Alun-alun Utara: Lapangan Pasir, Beringin, dan Jejak Sejarah di Depan Keraton

Kalau orang bilang “semua jalan di Jogja bermuara ke Malioboro”, itu cuma setengah benar. Soalnya, kalau kamu berjalan sedikit lebih jauh ke arah selatan, kamu bakal nemu satu ruang terbuka yang sudah ada sejak ratusan tahun lalu: Alun-alun Utara alias Alun-alun Lor.
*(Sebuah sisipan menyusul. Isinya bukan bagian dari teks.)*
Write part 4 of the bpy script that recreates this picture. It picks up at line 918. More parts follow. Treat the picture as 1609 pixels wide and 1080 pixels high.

Bayangin aja, sebuah tanah lapang super luas—150 x 150 meter—tepat di depan Keraton Yogyakarta. Lokasinya strategis banget, karena masih satu garis lurus dengan Tugu Golong Gilig sampai Panggung Krapyak. Dari titik nol kilometer aja, kamu sudah bisa lihat hamparan pasirnya yang khas.

Nah, di tengah alun-alun ini berdiri dua pohon beringin legendaris: Kyai Dewadaru dan Kyai Janadaru (atau sekarang disebut Kyai Wijayadaru). Katanya, bibit Dewadaru berasal dari Keraton Majapahit, sementara Janadaru berasal dari Keraton Pajajaran. Filosofis banget, kan?

Selain itu, ada juga sepasang beringin lain di utara—Kyai Wok dan Kyai Jenggot—dan di selatan—Agung dan Binatur. Jadi jangan heran kalau Alun-alun Utara ini kesannya “dikawal” beringin dari segala sisi.

Bukan Lapangan Biasa

Dulu, jumlah pohon beringin di sini mencapai 64 batang, melambangkan usia Nabi Muhammad SAW menurut hitungan Jawa. Di sela-sela beringin itu, berjajar bangsal-bangsal kecil tempat para bupati menginap ketika hendak menghadap Sultan. Ada juga bangsal pangurakan buat menghukum orang yang melanggar aturan, sampai bangsal balemangu untuk pengadilan agama.

Permukaannya? Jangan bayangkan rumput hijau kayak lapangan bola. Alun-alun Utara dulunya ditutup pasir halus, biar lebih mudah dialiri air dari selokan di sekelilingnya. Dan karena ini bagian dari keraton, tempat ini dulunya sakral banget. Masuk ke alun-alun pun ada aturannya: nggak boleh pakai alas kaki, nggak boleh bawa kendaraan, bahkan nggak boleh pakai payung. Semua demi penghormatan pada Sultan.

Fungsi yang Terus Bergeser

Di masa lalu, Alun-alun Utara jadi arena latihan prajurit, tempat rakyat melakukan tapa pepe (duduk berdiam diri di bawah terik matahari, di antara dua beringin, buat menuntut keadilan langsung pada Sultan), sampai lokasi upacara besar.

Tapi, seiring waktu, kesakralannya mulai luntur. Alun-alun sempat jadi tempat parkir wisata, arena rekreasi, panggung hiburan, bahkan pasar rakyat Sekaten. Dari tempat sakral, berubah jadi ruang publik yang super fleksibel.

Makna Pasir dan Revitalisasi

Beberapa tahun terakhir, keraton mencoba mengembalikan makna alun-alun. Pada 2020, dipasang pagar pembatas. Lalu di 2022, alun-alun ditutup lagi dengan pasir lembut.

Kenapa pasir? Menurut laman resmi kratonjogja.id, pasir itu melambangkan “laut tak berpantai”, simbol Tuhan Yang Maha Tak Terhingga. Jadi, kalau dilihat utuh, alun-alun dengan beringin di tengahnya menggambarkan manunggaling kawula Gusti: kesatuan rakyat dan penguasa, manusia dengan Tuhannya.

Proses revitalisasi ini juga jadi bagian dari upaya menjadikan Yogyakarta sebagai Kota Warisan Dunia. Apalagi, waktu pengerukan, ditemukan banyak sampah—dari sisa tenda, beton, sampai spanduk tahun 1983. Akhirnya pasir lama diganti dengan pasir baru dari tanah Kasultanan di Bantul.

Kini, Alun-alun Utara bukan cuma ruang terbuka di depan keraton, tapi juga sebuah simbol yang terus dirawat agar tetap relevan dengan zaman. Jadi, kalau kamu main ke Jogja, coba sempatkan mampir ke sini. Berdiri di antara dua beringin, rasakan hembusan angin di atas pasirnya, siapa tahu kamu bisa merasakan sedikit “getar” sejarah yang masih tersisa.